> **Work instructions**
Copy every line of the listing exactly.

> **Dataset extract**

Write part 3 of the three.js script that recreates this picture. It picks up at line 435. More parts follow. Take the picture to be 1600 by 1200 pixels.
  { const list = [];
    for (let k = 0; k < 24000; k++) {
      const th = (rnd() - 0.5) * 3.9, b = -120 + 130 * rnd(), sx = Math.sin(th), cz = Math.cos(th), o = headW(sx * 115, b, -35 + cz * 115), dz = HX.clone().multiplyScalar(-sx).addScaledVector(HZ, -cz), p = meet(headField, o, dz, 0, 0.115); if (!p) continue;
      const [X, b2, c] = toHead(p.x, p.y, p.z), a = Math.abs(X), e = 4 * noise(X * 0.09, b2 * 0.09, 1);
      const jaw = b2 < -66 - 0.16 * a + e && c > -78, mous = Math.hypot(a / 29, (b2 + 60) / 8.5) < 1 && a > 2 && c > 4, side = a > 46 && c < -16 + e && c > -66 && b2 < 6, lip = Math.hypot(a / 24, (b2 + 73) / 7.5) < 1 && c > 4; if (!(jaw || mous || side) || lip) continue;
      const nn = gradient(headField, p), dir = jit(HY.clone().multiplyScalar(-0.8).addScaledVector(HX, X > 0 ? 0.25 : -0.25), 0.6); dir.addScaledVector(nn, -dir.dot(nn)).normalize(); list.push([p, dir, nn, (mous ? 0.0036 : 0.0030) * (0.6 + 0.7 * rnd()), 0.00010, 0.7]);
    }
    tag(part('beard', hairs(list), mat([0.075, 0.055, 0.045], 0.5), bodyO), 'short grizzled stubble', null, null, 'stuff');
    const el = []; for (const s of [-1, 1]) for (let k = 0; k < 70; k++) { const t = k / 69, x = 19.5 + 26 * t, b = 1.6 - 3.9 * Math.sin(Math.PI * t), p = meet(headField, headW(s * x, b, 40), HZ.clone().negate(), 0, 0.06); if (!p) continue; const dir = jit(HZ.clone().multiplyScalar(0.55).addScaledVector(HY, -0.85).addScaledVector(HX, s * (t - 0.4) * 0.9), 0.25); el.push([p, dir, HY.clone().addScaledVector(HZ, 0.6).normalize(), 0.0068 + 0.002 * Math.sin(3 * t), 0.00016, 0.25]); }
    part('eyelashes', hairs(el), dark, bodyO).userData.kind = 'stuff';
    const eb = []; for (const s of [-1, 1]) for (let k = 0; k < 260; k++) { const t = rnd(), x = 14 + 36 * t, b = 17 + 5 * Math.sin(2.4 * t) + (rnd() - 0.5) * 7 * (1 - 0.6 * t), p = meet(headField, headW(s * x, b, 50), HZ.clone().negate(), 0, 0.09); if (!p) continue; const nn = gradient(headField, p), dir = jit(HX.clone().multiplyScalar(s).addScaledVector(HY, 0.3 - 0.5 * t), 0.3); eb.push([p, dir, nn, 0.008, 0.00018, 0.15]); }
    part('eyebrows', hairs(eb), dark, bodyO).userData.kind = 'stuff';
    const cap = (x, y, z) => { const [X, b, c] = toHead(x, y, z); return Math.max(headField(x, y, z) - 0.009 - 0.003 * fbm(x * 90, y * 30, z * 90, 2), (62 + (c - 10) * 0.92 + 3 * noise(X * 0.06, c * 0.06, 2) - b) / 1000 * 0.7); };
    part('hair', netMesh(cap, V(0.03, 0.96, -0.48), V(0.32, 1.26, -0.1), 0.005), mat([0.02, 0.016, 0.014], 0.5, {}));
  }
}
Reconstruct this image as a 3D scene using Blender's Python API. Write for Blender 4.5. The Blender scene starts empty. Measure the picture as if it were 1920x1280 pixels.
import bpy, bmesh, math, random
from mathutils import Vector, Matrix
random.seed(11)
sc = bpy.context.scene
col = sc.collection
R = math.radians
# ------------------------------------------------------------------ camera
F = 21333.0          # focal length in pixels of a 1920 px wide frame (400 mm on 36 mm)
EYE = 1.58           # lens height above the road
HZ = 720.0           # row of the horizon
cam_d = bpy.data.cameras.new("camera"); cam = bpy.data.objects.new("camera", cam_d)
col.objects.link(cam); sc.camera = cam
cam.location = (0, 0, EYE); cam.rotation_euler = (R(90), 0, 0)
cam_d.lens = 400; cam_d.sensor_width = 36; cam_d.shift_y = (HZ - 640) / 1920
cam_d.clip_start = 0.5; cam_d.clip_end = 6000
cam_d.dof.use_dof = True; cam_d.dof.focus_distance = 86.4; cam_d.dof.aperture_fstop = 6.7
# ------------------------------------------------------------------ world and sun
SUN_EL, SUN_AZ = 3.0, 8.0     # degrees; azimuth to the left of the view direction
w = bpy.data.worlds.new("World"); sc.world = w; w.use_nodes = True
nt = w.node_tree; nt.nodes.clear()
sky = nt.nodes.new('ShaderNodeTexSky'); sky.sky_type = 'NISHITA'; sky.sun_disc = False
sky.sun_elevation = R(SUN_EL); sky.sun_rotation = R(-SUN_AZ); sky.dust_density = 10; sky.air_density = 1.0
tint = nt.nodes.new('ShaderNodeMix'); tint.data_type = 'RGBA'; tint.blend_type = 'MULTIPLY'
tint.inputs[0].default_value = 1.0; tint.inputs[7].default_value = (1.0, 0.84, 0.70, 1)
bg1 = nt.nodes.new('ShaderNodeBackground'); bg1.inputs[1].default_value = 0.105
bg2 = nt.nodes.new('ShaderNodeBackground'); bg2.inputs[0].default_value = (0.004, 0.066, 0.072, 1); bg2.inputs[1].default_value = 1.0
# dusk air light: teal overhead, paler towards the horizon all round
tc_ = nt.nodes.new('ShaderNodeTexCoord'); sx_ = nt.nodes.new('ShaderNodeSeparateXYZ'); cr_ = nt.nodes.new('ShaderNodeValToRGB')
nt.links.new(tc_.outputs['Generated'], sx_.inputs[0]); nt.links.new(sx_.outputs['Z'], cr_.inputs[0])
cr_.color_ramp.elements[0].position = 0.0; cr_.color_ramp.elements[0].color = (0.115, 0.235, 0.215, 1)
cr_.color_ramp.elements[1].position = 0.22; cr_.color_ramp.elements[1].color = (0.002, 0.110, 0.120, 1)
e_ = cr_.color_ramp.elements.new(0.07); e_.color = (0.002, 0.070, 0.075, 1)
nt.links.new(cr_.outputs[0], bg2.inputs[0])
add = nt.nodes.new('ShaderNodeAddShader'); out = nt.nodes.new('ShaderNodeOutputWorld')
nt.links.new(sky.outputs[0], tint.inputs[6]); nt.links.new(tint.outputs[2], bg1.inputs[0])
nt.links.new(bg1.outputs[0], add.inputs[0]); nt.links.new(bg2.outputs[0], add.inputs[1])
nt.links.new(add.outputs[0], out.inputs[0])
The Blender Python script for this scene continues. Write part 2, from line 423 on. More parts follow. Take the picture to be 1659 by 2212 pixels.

> **Result of the task**
Write part 3 of the three.js script that recreates this picture. It picks up at line 435. More parts follow. Take the picture to be 1600 by 1200 pixels.
  { const list = [];
    for (let k = 0; k < 24000; k++) {
      const th = (rnd() - 0.5) * 3.9, b = -120 + 130 * rnd(), sx = Math.sin(th), cz = Math.cos(th), o = headW(sx * 115, b, -35 + cz * 115), dz = HX.clone().multiplyScalar(-sx).addScaledVector(HZ, -cz), p = meet(headField, o, dz, 0, 0.115); if (!p) continue;
      const [X, b2, c] = toHead(p.x, p.y, p.z), a = Math.abs(X), e = 4 * noise(X * 0.09, b2 * 0.09, 1);
      const jaw = b2 < -66 - 0.16 * a + e && c > -78, mous = Math.hypot(a / 29, (b2 + 60) / 8.5) < 1 && a > 2 && c > 4, side = a > 46 && c < -16 + e && c > -66 && b2 < 6, lip = Math.hypot(a / 24, (b2 + 73) / 7.5) < 1 && c > 4; if (!(jaw || mous || side) || lip) continue;
      const nn = gradient(headField, p), dir = jit(HY.clone().multiplyScalar(-0.8).addScaledVector(HX, X > 0 ? 0.25 : -0.25), 0.6); dir.addScaledVector(nn, -dir.dot(nn)).normalize(); list.push([p, dir, nn, (mous ? 0.0036 : 0.0030) * (0.6 + 0.7 * rnd()), 0.00010, 0.7]);
    }
    tag(part('beard', hairs(list), mat([0.075, 0.055, 0.045], 0.5), bodyO), 'short grizzled stubble', null, null, 'stuff');
    const el = []; for (const s of [-1, 1]) for (let k = 0; k < 70; k++) { const t = k / 69, x = 19.5 + 26 * t, b = 1.6 - 3.9 * Math.sin(Math.PI * t), p = meet(headField, headW(s * x, b, 40), HZ.clone().negate(), 0, 0.06); if (!p) continue; const dir = jit(HZ.clone().multiplyScalar(0.55).addScaledVector(HY, -0.85).addScaledVector(HX, s * (t - 0.4) * 0.9), 0.25); el.push([p, dir, HY.clone().addScaledVector(HZ, 0.6).normalize(), 0.0068 + 0.002 * Math.sin(3 * t), 0.00016, 0.25]); }
    part('eyelashes', hairs(el), dark, bodyO).userData.kind = 'stuff';
    const eb = []; for (const s of [-1, 1]) for (let k = 0; k < 260; k++) { const t = rnd(), x = 14 + 36 * t, b = 17 + 5 * Math.sin(2.4 * t) + (rnd() - 0.5) * 7 * (1 - 0.6 * t), p = meet(headField, headW(s * x, b, 50), HZ.clone().negate(), 0, 0.09); if (!p) continue; const nn = gradient(headField, p), dir = jit(HX.clone().multiplyScalar(s).addScaledVector(HY, 0.3 - 0.5 * t), 0.3); eb.push([p, dir, nn, 0.008, 0.00018, 0.15]); }
    part('eyebrows', hairs(eb), dark, bodyO).userData.kind = 'stuff';
    const cap = (x, y, z) => { const [X, b, c] = toHead(x, y, z); return Math.max(headField(x, y, z) - 0.009 - 0.003 * fbm(x * 90, y * 30, z * 90, 2), (62 + (c - 10) * 0.92 + 3 * noise(X * 0.06, c * 0.06, 2) - b) / 1000 * 0.7); };
    part('hair', netMesh(cap, V(0.03, 0.96, -0.48), V(0.32, 1.26, -0.1), 0.005), mat([0.02, 0.016, 0.014], 0.5, {}));
  }
}
Reconstruct this image as a 3D scene using Blender's Python API. Write for Blender 4.5. The Blender scene starts empty. Measure the picture as if it were 1920x1280 pixels.
import bpy, bmesh, math, random
from mathutils import Vector, Matrix
random.seed(11)
sc = bpy.context.scene
col = sc.collection
R = math.radians
# ------------------------------------------------------------------ camera
F = 21333.0          # focal length in pixels of a 1920 px wide frame (400 mm on 36 mm)
EYE = 1.58           # lens height above the road
HZ = 720.0           # row of the horizon
cam_d = bpy.data.cameras.new("camera"); cam = bpy.data.objects.new("camera", cam_d)
col.objects.link(cam); sc.camera = cam
cam.location = (0, 0, EYE); cam.rotation_euler = (R(90), 0, 0)
cam_d.lens = 400; cam_d.sensor_width = 36; cam_d.shift_y = (HZ - 640) / 1920
cam_d.clip_start = 0.5; cam_d.clip_end = 6000
cam_d.dof.use_dof = True; cam_d.dof.focus_distance = 86.4; cam_d.dof.aperture_fstop = 6.7
# ------------------------------------------------------------------ world and sun
SUN_EL, SUN_AZ = 3.0, 8.0     # degrees; azimuth to the left of the view direction
w = bpy.data.worlds.new("World"); sc.world = w; w.use_nodes = True
nt = w.node_tree; nt.nodes.clear()
sky = nt.nodes.new('ShaderNodeTexSky'); sky.sky_type = 'NISHITA'; sky.sun_disc = False
sky.sun_elevation = R(SUN_EL); sky.sun_rotation = R(-SUN_AZ); sky.dust_density = 10; sky.air_density = 1.0
tint = nt.nodes.new('ShaderNodeMix'); tint.data_type = 'RGBA'; tint.blend_type = 'MULTIPLY'
tint.inputs[0].default_value = 1.0; tint.inputs[7].default_value = (1.0, 0.84, 0.70, 1)
bg1 = nt.nodes.new('ShaderNodeBackground'); bg1.inputs[1].default_value = 0.105
bg2 = nt.nodes.new('ShaderNodeBackground'); bg2.inputs[0].default_value = (0.004, 0.066, 0.072, 1); bg2.inputs[1].default_value = 1.0
# dusk air light: teal overhead, paler towards the horizon all round
tc_ = nt.nodes.new('ShaderNodeTexCoord'); sx_ = nt.nodes.new('ShaderNodeSeparateXYZ'); cr_ = nt.nodes.new('ShaderNodeValToRGB')
nt.links.new(tc_.outputs['Generated'], sx_.inputs[0]); nt.links.new(sx_.outputs['Z'], cr_.inputs[0])
cr_.color_ramp.elements[0].position = 0.0; cr_.color_ramp.elements[0].color = (0.115, 0.235, 0.215, 1)
cr_.color_ramp.elements[1].position = 0.22; cr_.color_ramp.elements[1].color = (0.002, 0.110, 0.120, 1)
e_ = cr_.color_ramp.elements.new(0.07); e_.color = (0.002, 0.070, 0.075, 1)
nt.links.new(cr_.outputs[0], bg2.inputs[0])
add = nt.nodes.new('ShaderNodeAddShader'); out = nt.nodes.new('ShaderNodeOutputWorld')
nt.links.new(sky.outputs[0], tint.inputs[6]); nt.links.new(tint.outputs[2], bg1.inputs[0])
nt.links.new(bg1.outputs[0], add.inputs[0]); nt.links.new(bg2.outputs[0], add.inputs[1])
nt.links.new(add.outputs[0], out.inputs[0])
The Blender Python script for this scene continues. Write part 2, from line 423 on. More parts follow. Take the picture to be 1659 by 2212 pixels.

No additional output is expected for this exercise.